**TO BE DONE**
Leave out the pictures and set down exactly the lines from the start of the listing through the one with "C = S.collection", both included.
-- Start SUPPLIED INFORMATION --
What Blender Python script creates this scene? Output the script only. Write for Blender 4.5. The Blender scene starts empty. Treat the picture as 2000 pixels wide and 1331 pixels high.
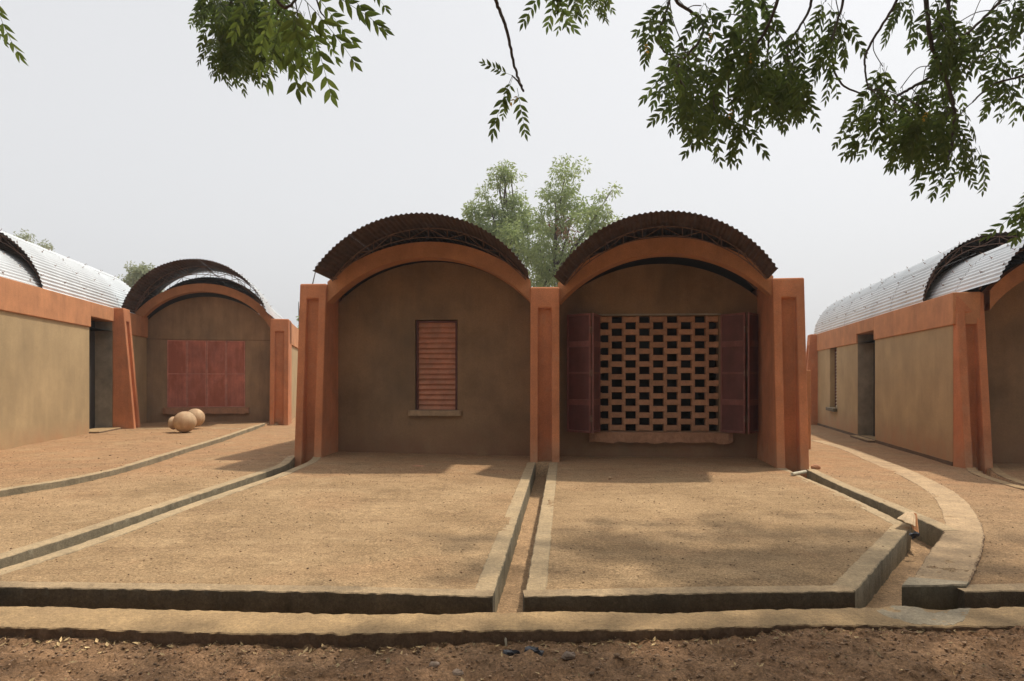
import bpy, math, random
import numpy as np
from mathutils import Vector, Matrix
random.seed(7); rng = np.random.default_rng(7)
S = bpy.context.scene
C = S.collection

# ------------------------------------------------------------------ camera
EYE = 1.25; F = 1333.0; HZ = 742.0
cam = bpy.data.objects.new('camera', bpy.data.cameras.new('camera')); C.objects.link(cam)
cam.location = (0, 0, EYE); cam.rotation_euler = (math.radians(90), 0, 0)
cam.data.sensor_width = 36; cam.data.lens = F / 2000 * 36
cam.data.shift_y = (HZ - 665.5) / 2000
cam.data.clip_end = 3000; cam.data.clip_start = 0.05
S.camera = cam
# ------------------------------------------------------------------ light
SUNV = Vector((0.40, 0.27, 1.0)).normalized()          # towards the sun
w = bpy.data.worlds.new('World'); S.world = w; w.use_nodes = True
nt = w.node_tree; nt.nodes.clear()
sky = nt.nodes.new('ShaderNodeTexSky'); sky.sky_type = 'NISHITA'; sky.sun_disc = False
sky.sun_elevation = math.asin(SUNV.z); sky.sun_rotation = math.atan2(SUNV.x, SUNV.y)
sky.air_density = 1.2; sky.dust_density = 6.0; sky.ozone_density = 1.0
hs = nt.nodes.new('ShaderNodeHueSaturation'); hs.inputs['Saturation'].default_value = 0.22
mixw = nt.nodes.new('ShaderNodeMix'); mixw.data_type = 'RGBA'
mixw.inputs[0].default_value = 0.58; mixw.inputs[7].default_value = (8.0, 8.05, 8.2, 1)   # hazy, nearly even white sky
bg = nt.nodes.new('ShaderNodeBackground'); bg.inputs[1].default_value = 0.121
out = nt.nodes.new('ShaderNodeOutputWorld')
nt.links.new(sky.outputs[0], hs.inputs['Color']); nt.links.new(hs.outputs[0], mixw.inputs[6])
nt.links.new(mixw.outputs[2], bg.inputs[0]); nt.links.new(bg.outputs[0], out.inputs[0])
sl = bpy.data.lights.new('sun', 'SUN'); sl.energy = 3.25; sl.angle = math.radians(1.8); sl.color = (1.0, 0.91, 0.76)
so = bpy.data.objects.new('sun', sl); C.objects.link(so); so.location = (6, 5, 20)
so.rotation_euler = (-SUNV).to_track_quat('-Z', 'Y').to_euler()
S.view_settings.view_transform = 'Standard'; S.view_settings.look = 'None'
S.view_settings.gamma = 1; S.view_settings.use_curve_mapping = False; S.view_settings.exposure = 0.10
S.render.engine = 'CYCLES'
S.cycles.max_bounces = 8; S.cycles.transparent_max_bounces = 8

# ------------------------------------------------------------------ noise
LAT = rng.random((256, 256))
def vnoise(x, y, s, ox=0.0, oy=0.0):
    x = np.asarray(x, float) / s + ox + 1000; y = np.asarray(y, float) / s + oy + 1000
    xi = np.floor(x).astype(int); yi = np.floor(y).astype(int); fx = x - xi; fy = y - yi
    fx = fx * fx * (3 - 2 * fx); fy = fy * fy * (3 - 2 * fy)
    a = LAT[xi % 256, yi % 256]; b = LAT[(xi + 1) % 256, yi % 256]
    c = LAT[xi % 256, (yi + 1) % 256]; d = LAT[(xi + 1) % 256, (yi + 1) % 256]
    return (a * (1 - fx) + b * fx) * (1 - fy) + (c * (1 - fx) + d * fx) * fy - 0.5
def fbm(x, y, s, o=4, ox=0.0):
    t = 0; amp = 1
    for k in range(o):
        t = t + amp * vnoise(x, y, s, ox + 17.3 * k, 9.1 * k); s = s * 0.5; amp *= 0.55
    return t
def sstep(x, a, b):
    t = np.clip((np.asarray(x, float) - a) / (b - a), 0, 1); return t * t * (3 - 2 * t)
def g(X, Y):                                             # level of the yards
    T = np.interp(X, [-9, -3, 0, 3.7, 6.8], [.09, .055, 0, .0, -.09])
    return T * sstep(Y, 4.2, 9.5)
def G(px, py, off=0.0):                                  # place on the ground seen at that spot of the photograph
    z = off; r = (px - 1000) / F
    for _ in range(25):
        Y = (EYE - z) * F / (py - HZ); z = float(g(r * Y, Y)) + off
    return (r * Y, Y)
def P(px, py, Y): return Vector(((px - 1000) / F * Y, Y, EYE - (py - HZ) / F * Y))

# ------------------------------------------------------------------ mesh helpers
class MB:
    def __init__(s): s.v = []; s.f = []; s.m = []
    def add(s, vs, fs, mi=0):
        n = len(s.v); s.v += [tuple(p) for p in vs]
        s.f += [tuple(i + n for i in f) for f in fs]; s.m += [mi] * len(fs)
    def hexa(s, b, t, mi=0):                             # b, t: four points each, counter-clockwise from above
        s.add(list(b) + list(t), [(3, 2, 1, 0), (4, 5, 6, 7), (0, 1, 5, 4), (1, 2, 6, 5), (2, 3, 7, 6), (3, 0, 4, 7)], mi)
    def box(s, fr, u0, u1, v0, v1, z0, z1, mi=0):
        c = [(u0, v0), (u1, v0), (u1, v1), (u0, v1)]
        s.hexa([fr.p(u, v, z0) for u, v in c], [fr.p(u, v, z1) for u, v in c], mi)
    def tube(s, pts, rad, n=6, mi=0, cap=True):
        pts = [Vector(p) for p in pts]
        if not hasattr(rad, '__len__'): rad = [rad] * len(pts)
        base = len(s.v); up = Vector((0, 0, 1)); prev = None
        for i, p in enumerate(pts):
            d = (pts[min(i + 1, len(pts) - 1)] - pts[max(i - 1, 0)]).normalized()
            if prev is None: a = d.cross(up if abs(d.z) < .9 else Vector((1, 0, 0))).normalized()
            else: a = (prev - d * prev.dot(d)).normalized()
            prev = a; b = d.cross(a)
            for k in range(n):
                t = 2 * math.pi * k / n; s.v.append(tuple(p + (a * math.cos(t) + b * math.sin(t)) * rad[i]))
        for i in range(len(pts) - 1):
            for k in range(n):
                q = base + i * n; s.f.append((q + k, q + (k + 1) % n, q + n + (k + 1) % n, q + n + k)); s.m.append(mi)
        if cap:
            s.f.append(tuple(base + k for k in range(n))[::-1]); s.f.append(tuple(base + (len(pts) - 1) * n + k for k in range(n))); s.m += [mi, mi]
    def build(s, name, mats, parent=None, smooth=False, bevel=0, sharp=None):
        me = bpy.data.meshes.new(name); me.from_pydata(s.v, [], s.f)
        if not isinstance(mats, (list, tuple)): mats = [mats]
        for m in mats: me.materials.append(m)
        if len(mats) > 1: me.polygons.foreach_set('material_index', s.m)
        if smooth: me.polygons.foreach_set('use_smooth', [True] * len(s.f))
        me.update(); o = bpy.data.objects.new(name, me); C.objects.link(o)
        if parent is not None:
            o.parent = parent; q = parent
            o.location = -wloc(q)
        if bevel:
            md = o.modifiers.new('bevel', 'BEVEL'); md.width = bevel; md.segments = 2; md.limit_method = 'ANGLE'; md.angle_limit = .6
        return o
def wloc(o):
    t = Vector((0, 0, 0))
    while o is not None: t += o.location; o = o.parent
    return t
class Fr:
    def __init__(s, x, y, deg, z=0):
        a = math.radians(deg); s.x, s.y, s.z = x, y, z; s.ux, s.uy = math.cos(a), math.sin(a); s.vx, s.vy = -s.uy, s.ux; s.deg = deg
    def p(s, u, v, z=0): return (s.x + u * s.ux + v * s.vx, s.y + u * s.uy + v * s.vy, s.z + z)
def empty(name, loc, label=None, cat=None, group=None):
    o = bpy.data.objects.new(name, None); C.objects.link(o); o.location = loc; o.empty_display_size = .2
    if label: o['label'] = label; o['category'] = cat
    if group: o['group'] = group
    return o
def tag(o, label, cat, group=None, kind=None):
    o['label'] = label; o['category'] = cat
    if group: o['group'] = group
    if kind: o['kind'] = kind
    return o
def structure(o, label=None):
    o['kind'] = 'structure'
    if label: o['label'] = label
    return o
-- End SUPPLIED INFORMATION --
**SOLUTION**
What Blender Python script creates this scene? Output the script only. Write for Blender 4.5. The Blender scene starts empty. Treat the picture as 2000 pixels wide and 1331 pixels high.
import bpy, math, random
import numpy as np
from mathutils import Vector, Matrix
random.seed(7); rng = np.random.default_rng(7)
S = bpy.context.scene
C = S.collection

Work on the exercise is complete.